Double Your Squarespace Business: Doing the Work vs Moving the Work (Part 3)
This is Part 3 of the series.
Part 1 was about the room you’re in.
Part 2 was about whether you actually have room to grow inside it.
This part is about something else:
the difference between doing the work and moving the work.
That’s where leverage starts.
I was talking to a developer who had become the person people called when their Squarespace site broke.
Every month looked the same. Full calendar. Constant messages. A pile of small retainers and random fixes. The revenue was decent, but flat. He wasn’t lazy. He wasn’t bad at what he did. He just kept saying yes to whatever was next.
When I asked what work actually made him money, he answered fast.
WordPress to Squarespace migrations.
Those projects were bigger. Cleaner. Better scoped. The clients were more serious. They asked better questions. The work led somewhere.
But if you looked at his site, none of that was visible.
It was all buried under generic language about custom design and development. The thing that actually worked best in his business was sitting there like a side note.
That’s when the real question showed up.
Not “how do I get more clients?”
How do I move this work so it starts doing more of the lifting for me?
That’s a different question.
Because doing the work and moving the work are not the same thing.
Doing the work is what gets most freelancers to six figures.
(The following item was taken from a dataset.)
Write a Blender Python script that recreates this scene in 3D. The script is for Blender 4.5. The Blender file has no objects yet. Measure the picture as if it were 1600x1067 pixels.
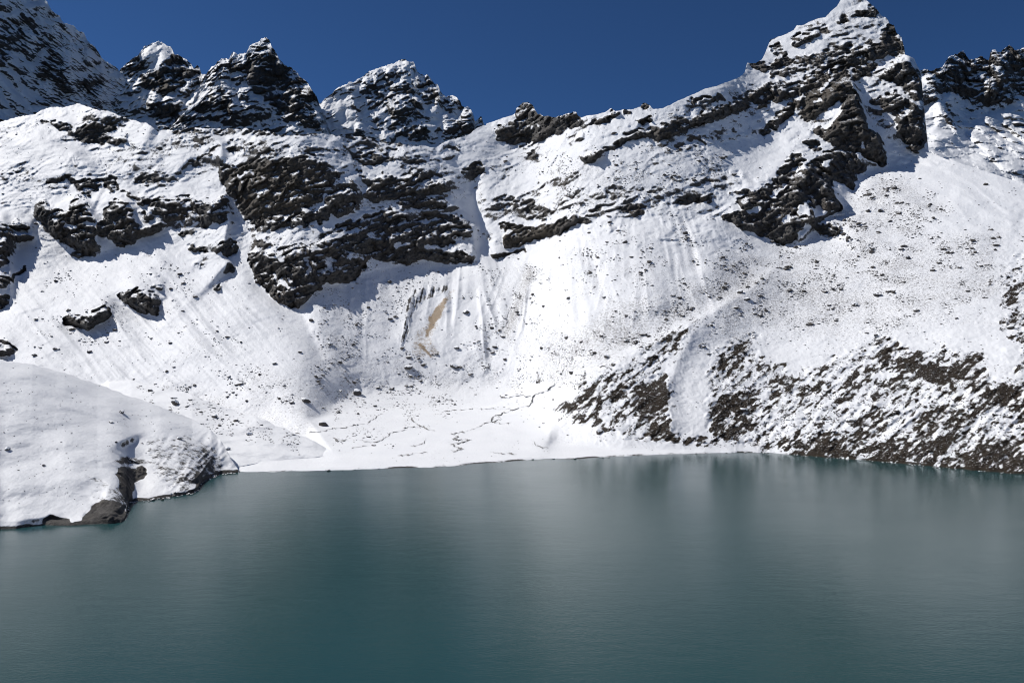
import bpy, math, random
import numpy as np

rng = np.random.default_rng(7)
random.seed(7)
scn = bpy.context.scene

# ------------------------------------------------------------------ camera
H = 120.0                      # eye height above the lake, metres
F = 1155.0                     # focal length in photo pixels (1600 wide)
CX, CY = 800.0, 533.5
cam_d = bpy.data.cameras.new("camera")
cam_d.sensor_width = 36.0
cam_d.lens = 36.0 * F / 1600.0
cam_d.clip_start = 1.0
cam_d.clip_end = 20000.0
cam = bpy.data.objects.new("camera", cam_d)
cam.location = (0, 0, H)
cam.rotation_euler = (math.radians(90), 0, 0)
scn.collection.objects.link(cam)
scn.camera = cam

# ------------------------------------------------------------------ sky, sun, exposure
SUN_AZ = math.radians(-70)     # from +Y, negative = left
SUN_EL = math.radians(47)
world = bpy.data.worlds.new("World")
scn.world = world
world.use_nodes = True
wt = world.node_tree
wt.nodes.clear()
sky = wt.nodes.new("ShaderNodeTexSky")
sky.sky_type = 'NISHITA'
sky.sun_disc = False
sky.sun_elevation = SUN_EL
sky.sun_rotation = SUN_AZ
sky.altitude = 5200
sky.air_density = 1.0
sky.dust_density = 0.0
sky.ozone_density = 10.0
bg = wt.nodes.new("ShaderNodeBackground")
bg.inputs['Strength'].default_value = 0.060
wo = wt.nodes.new("ShaderNodeOutputWorld")
hs = wt.nodes.new("ShaderNodeHueSaturation")
hs.inputs['Saturation'].default_value = 1.05
wt.links.new(sky.outputs[0], hs.inputs['Color'])
wt.links.new(hs.outputs[0], bg.inputs[0])
wt.links.new(bg.outputs[0], wo.inputs[0])
sun_d = bpy.data.lights.new("sun", 'SUN')
sun_d.energy = 4.2
sun_d.angle = math.radians(0.53)
sun_d.color = (1.0, 0.965, 0.92)
sun = bpy.data.objects.new("sun", sun_d)
from mathutils import Vector
sdir = Vector((math.sin(SUN_AZ) * math.cos(SUN_EL), math.cos(SUN_AZ) * math.cos(SUN_EL), math.sin(SUN_EL)))
sun.rotation_euler = sdir.to_track_quat('Z', 'Y').to_euler()
sun.location = (-400, 200, 900)
scn.collection.objects.link(sun)
scn.view_settings.view_transform = 'Standard'
scn.view_settings.look = 'None'
scn.view_settings.exposure = 0.13
scn.view_settings.gamma = 1.0
scn.view_settings.use_curve_mapping = False
scn.render.engine = 'CYCLES'
scn.cycles.max_bounces = 5
scn.cycles.diffuse_bounces = 3
scn.cycles.pixel_filter_type = 'BLACKMAN_HARRIS'
scn.cycles.filter_width = 1.05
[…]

It’s the project. The delivery. The fix. The deadline. The client being happy at the end.
That matters. A lot.
But doing the work mostly pays once.
You get the project.
You deliver it.
You get paid.
Then you go looking again.
Moving the work is what happens next.
It’s when one good project stops being just one good project.
It becomes a clearer offer. A better sales conversation. A more specific page on your site. A case study. A repeatable process. A body of proof. Something that makes the next sale easier.
That’s the difference.
One version of the business keeps asking, “What’s next?”
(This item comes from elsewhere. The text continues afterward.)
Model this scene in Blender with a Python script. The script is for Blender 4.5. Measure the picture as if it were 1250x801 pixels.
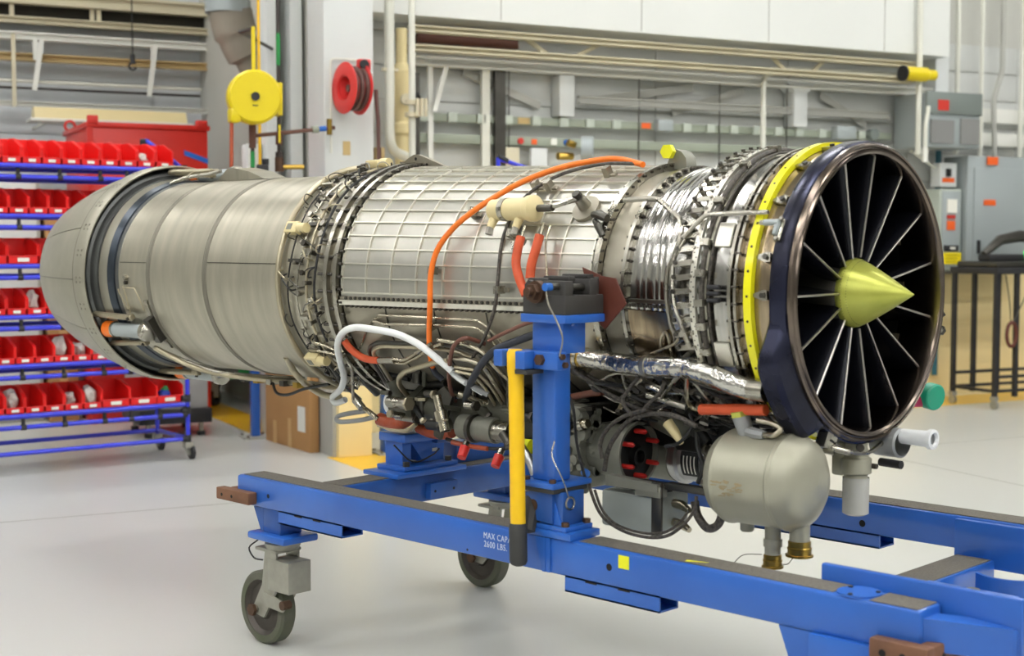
import bpy, bmesh, math, random
from math import sin, cos, pi, radians, sqrt, atan2, hypot
from mathutils import Vector, Matrix

for o in list(bpy.data.objects):
    bpy.data.objects.remove(o, do_unlink=True)
SC = bpy.context.scene
COL = SC.collection
rng = random.Random(7)

# ---------------------------------------------------------------- camera
EYE = Vector((1.94, -3.40, 1.4075))
cam = bpy.data.cameras.new('camera')
cam.sensor_width = 36.0
cam.lens = 36.0 * 1700.0 / 1250.0
cam.clip_start = 0.05
cam.clip_end = 200
cam.dof.use_dof = True
cam.dof.focus_distance = 4.6
cam.dof.aperture_fstop = 3.2
cam_o = bpy.data.objects.new('camera', cam)
cam_o.location = EYE
cam_o.rotation_euler = (radians(90 - 3.551), 0, radians(44.304))
COL.objects.link(cam_o)
SC.camera = cam_o

# ---------------------------------------------------------------- world, exposure
wd = bpy.data.worlds.new('hall_world')
SC.world = wd
wd.use_nodes = True
wd.node_tree.nodes['Background'].inputs[0].default_value = (0.9, 0.95, 1.0, 1)
wd.node_tree.nodes['Background'].inputs[1].default_value = 0.35
SC.view_settings.view_transform = 'Standard'
SC.view_settings.look = 'None'
SC.view_settings.gamma = 1.0
SC.view_settings.exposure = 0.0
SC.view_settings.use_curve_mapping = False
LAMP = 54.0          # emission of the ceiling fixtures

# ---------------------------------------------------------------- materials
def lin(c):
    return tuple(((x / 255.0) / 12.92 if x / 255.0 <= 0.04045 else ((x / 255.0 + 0.055) / 1.055) ** 2.4) for x in c)

MATS = {}
def mat(name, rgb, metal=0.0, rough=0.5, var=0.0, vscale=6.0, bump=0.0, bscale=60.0, stretch=None,
        coat=0.0, trans=0.0, rvar=0.0, rgb2=None, emit=0.0, detail=4.0, wave=None):
    """procedural principled material: noise between two tones, noise roughness, fine relief"""
    m = bpy.data.materials.new(name)
    m.use_nodes = True
    nt = m.node_tree
    b = nt.nodes['Principled BSDF']
    c = lin(rgb) + (1.0,)
    b.inputs['Base Color'].default_value = c
    b.inputs['Metallic'].default_value = metal
    b.inputs['Roughness'].default_value = rough
    if coat:
        b.inputs['Coat Weight'].default_value = coat
        b.inputs['Coat Roughness'].default_value = 0.12
    if trans:
        b.inputs['Transmission Weight'].default_value = trans
    if emit:
        b.inputs['Emission Color'].default_value = c
        b.inputs['Emission Strength'].default_value = emit
    tc = None
    def coords(sc):
        nonlocal tc
        if tc is None:
            tc = nt.nodes.new('ShaderNodeTexCoord')
        mp = nt.nodes.new('ShaderNodeMapping')
        nt.links.new(tc.outputs['Object'], mp.inputs['Vector'])
        mp.inputs['Scale'].default_value = sc
        return mp.outputs['Vector']
    st = stretch or (1, 1, 1)
    if var or rvar:
        n = nt.nodes.new('ShaderNodeTexNoise')
        n.inputs['Scale'].default_value = vscale
        n.inputs['Detail'].default_value = detail
        nt.links.new(coords(st), n.inputs['Vector'])
        rm = nt.nodes.new('ShaderNodeMapRange')
        rm.inputs['From Min'].default_value = 0.3
        rm.inputs['From Max'].default_value = 0.7
        nt.links.new(n.outputs['Fac'], rm.inputs['Value'])
        if var:
            mx = nt.nodes.new('ShaderNodeMix')
            mx.data_type = 'RGBA'
            c2 = lin(rgb2) if rgb2 else tuple(x * (1 - var) for x in c[:3])
            mx.inputs[6].default_value = c
            mx.inputs[7].default_value = tuple(c2) + (1,)
            nt.links.new(rm.outputs['Result'], mx.inputs[0])
            nt.links.new(mx.outputs[2], b.inputs['Base Color'])
        if rvar:
            r2 = nt.nodes.new('ShaderNodeMapRange')
            r2.inputs['To Min'].default_value = max(0.02, rough - rvar)
            r2.inputs['To Max'].default_value = min(1, rough + rvar)
            nt.links.new(rm.outputs['Result'], r2.inputs['Value'])
            nt.links.new(r2.outputs['Result'], b.inputs['Roughness'])
    if bump:
        n2 = nt.nodes.new('ShaderNodeTexNoise')
        n2.inputs['Scale'].default_value = bscale
        n2.inputs['Detail'].default_value = 3
        nt.links.new(coords(st), n2.inputs['Vector'])
        bp = nt.nodes.new('ShaderNodeBump')
        bp.inputs['Strength'].default_value = bump
        bp.inputs['Distance'].default_value = 0.01
        nt.links.new(n2.outputs['Fac'], bp.inputs['Height'])
        nt.links.new(bp.outputs['Normal'], b.inputs['Normal'])
    MATS[name] = m
    return m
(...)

The other starts asking, “How do I make this count again?”
That developer didn’t need a reinvention. He needed a better container for the work that was already pulling hardest.
So he built one.
He turned the messy internal process into a migration roadmap. He gave the work a clearer shape. He made it visible. He stopped burying the thing that was already working.
Nothing about his skill changed.
What changed was the way the work moved.
The right clients could see it faster. The conversations started in a better place. The projects came in cleaner. The follow-on work got better too.
That’s the shift.
Most designers never make it because doing the work is so rewarded early on. You finish the project, people are happy, referrals come in, the calendar fills up. It works well enough that you never have to stop and ask whether the work is actually building anything for you.
Until one day you do.
Usually when the revenue has flattened. Usually when you’ve gotten better but the business hasn’t really changed with you.
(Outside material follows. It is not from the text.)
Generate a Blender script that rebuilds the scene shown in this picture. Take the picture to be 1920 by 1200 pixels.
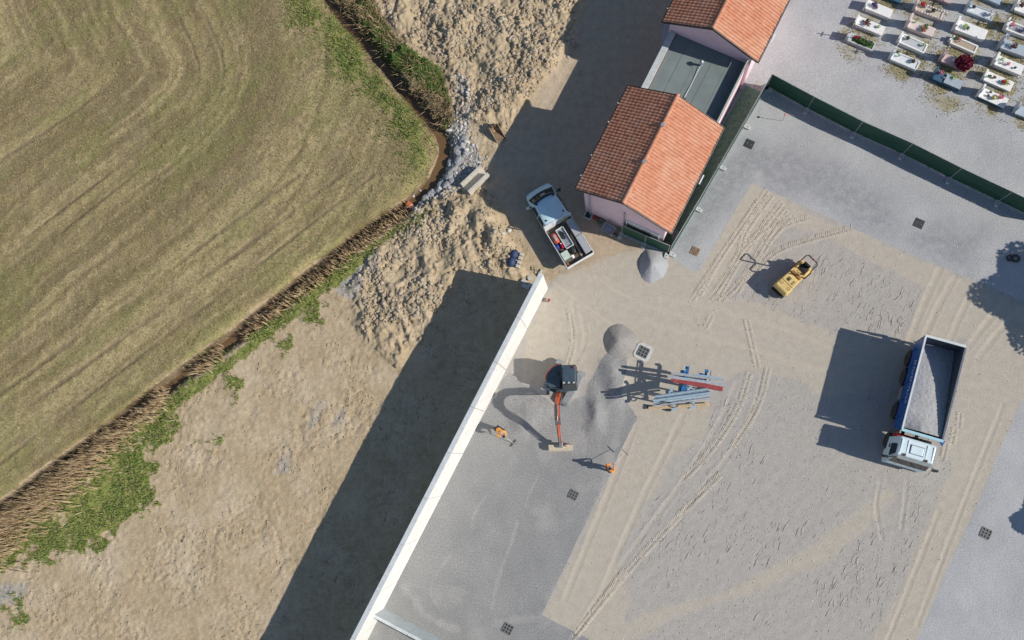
import bpy, bmesh, math, random
import numpy as np
from mathutils import Vector, Matrix

for o in list(bpy.data.objects):
    bpy.data.objects.remove(o)
random.seed(7)
rng = np.random.default_rng(7)
scene = bpy.context.scene
COL = scene.collection

# ------------------------------------------------------------------ camera
FPX, CAMH, NADIR = 1700.0, 58.0, (1140.0, 850.0)      # focal length in photo pixels, height, plumb point
d = np.array([NADIR[0] - 960, -(NADIR[1] - 600), -FPX]); d /= np.linalg.norm(d)
t = np.array([0, 0, -1.0]); v_ = np.cross(d, t); c_ = d @ t
K = np.array([[0, -v_[2], v_[1]], [v_[2], 0, -v_[0]], [-v_[1], v_[0], 0]])
RC = np.eye(3) + K + K @ K / (1 + c_)
cam = bpy.data.cameras.new('camera'); camo = bpy.data.objects.new('camera', cam); COL.objects.link(camo)
cam.sensor_width = 36; cam.lens = FPX / 1920 * 36; cam.clip_end = 1000; cam.clip_start = .5
M4 = Matrix([[*RC[0], 0], [*RC[1], 0], [*RC[2], CAMH], [0, 0, 0, 1]])
camo.matrix_world = M4
scene.camera = camo
scene.render.resolution_x, scene.render.resolution_y = 1024, 640

# ------------------------------------------------------------------ sky, sun, exposure
SUN = Vector((1.30, -0.275, 1.0)).normalized()          # towards the sun
EL = math.asin(SUN.z)
world = bpy.data.worlds.new('World'); scene.world = world; world.use_nodes = True
wn = world.node_tree
bg = wn.nodes['Background']; sky = wn.nodes.new('ShaderNodeTexSky')
sky.sky_type = 'NISHITA'; sky.sun_disc = False; sky.sun_elevation = EL
sky.sun_rotation = math.atan2(SUN.x, SUN.y); sky.altitude = 50; sky.air_density = 1.2; sky.dust_density = .4; sky.ozone_density = 3.0
wn.links.new(sky.outputs[0], bg.inputs[0]); bg.inputs[1].default_value = 0.085
sl = bpy.data.lights.new('sun', 'SUN'); sl.energy = 4.3; sl.angle = math.radians(.5); sl.color = (1, .935, .83)
so = bpy.data.objects.new('sun', sl); COL.objects.link(so)
so.rotation_euler = SUN.to_track_quat('Z', 'Y').to_euler(); so.location = (60, -12, 60)
scene.view_settings.view_transform = 'Standard'; scene.view_settings.look = 'None'
scene.view_settings.gamma = 1; scene.view_settings.use_curve_mapping = False
scene.view_settings.exposure = 0.0

# ------------------------------------------------------------------ helpers
def P(px, py, z=0.0):
    """ground (or height z) point seen at photo pixel px,py"""
    r = RC @ np.array([px - 960, -(py - 600), -FPX]); s = (z - CAMH) / r[2]
    return Vector((r[0] * s, r[1] * s, z))
def ang(a, b):
    w = P(*b) - P(*a); return math.atan2(w.y, w.x)
def link(o, parent=None):
    COL.objects.link(o)
    if parent is not None: o.parent = parent
    return o
def tag(o, label=None, cat=None, group=None, kind=None):
    if label: o['label'] = label
    if cat: o['category'] = cat
    if group: o['group'] = group
    if kind: o['kind'] = kind
    return o
def empty(name, loc, rz=0, label=None, cat=None, group=None):
    o = bpy.data.objects.new(name, None); link(o); o.location = loc; o.rotation_euler = (0, 0, rz)
    o.empty_display_size = .2
    return tag(o, label, cat, group)
def copy_tree(o, parent=None):
    c = o.copy(); COL.objects.link(c)
    c.parent = parent
    for ch in o.children: copy_tree(ch, c)
    return c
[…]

That’s when you realize the issue isn’t effort.
It’s that you’ve been getting paid to do the work, but not building a structure that lets the work keep paying.
That’s what leverage is.
Not magic.
Not passive income.
Not escaping the work.
Just making the work move further than the moment it was done.
That’s why this matters if you want to double.
Doubling doesn’t come from doing twice as much. At some point that stops working.
It comes from getting more out of the work you already do well.
Not squeezing harder.
Moving it better.
So the question is simple:
When you finish a good project, does it disappear into the archive?
Or does it make the next sale easier?
That’s the line.
If the work keeps ending the moment the invoice is paid, the business will keep resetting with it.
If the work starts leaving something behind, the business starts to build.
And that’s the shift this whole series has been pointing to.